Dal punto di vista territoriale, poi, tra il 2010 e il 2015 si è ampliato il divario tra regioni del Nord e del Sud, con le prime decisamente più attive, Friuli Venezia Giulia in testa. Per quanto riguarda le competenze, il 41,3% delle aziende punta su quelle tecnico-operative, ritenute le più importanti per lo sviluppo futuro; rivestono però una certa importanza anche le abilità relazionali e la capacità di lavorare in team. Infine, benché la formazione tradizionale in aula con il docente sia ancora la modalità più utilizzata dalle aziende (87%), sono in aumento altre attività formative come il training on the job e l’apprendimento mediante formazione a distanza (FAD).

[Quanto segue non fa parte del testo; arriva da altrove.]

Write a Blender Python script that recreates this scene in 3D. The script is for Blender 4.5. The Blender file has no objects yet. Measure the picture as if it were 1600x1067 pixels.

A sottolineare l’importanza della formazione continua è stato di recente anche il governatore di Banca d’Italia Ignazio Visco. Secondo dati riportati nella relazione della Banca d’Italia, nel periodo 2005-2015, il 40% dei lavoratori italiani possedeva un livello di istruzione “significativamente diverso” da quello necessario per la professione svolta (un valore superiore a quelli di Francia, Germania, e persino della media europea). In prevalenza, si tratta di possedere titoli di studio più bassi rispetto a quelli richiesti dal mondo del lavoro. Per questo, nella sua relazione annuale, Visco ha sottolineato l’importanza di puntare sulle qualità del capitale umano con investimenti in formazione, pubblici e privati, riscoprendo l’importanza cruciale dell’aggiornamento delle competenze durante tutto l’arco della vita, non solo durante gli anni dell’istruzione.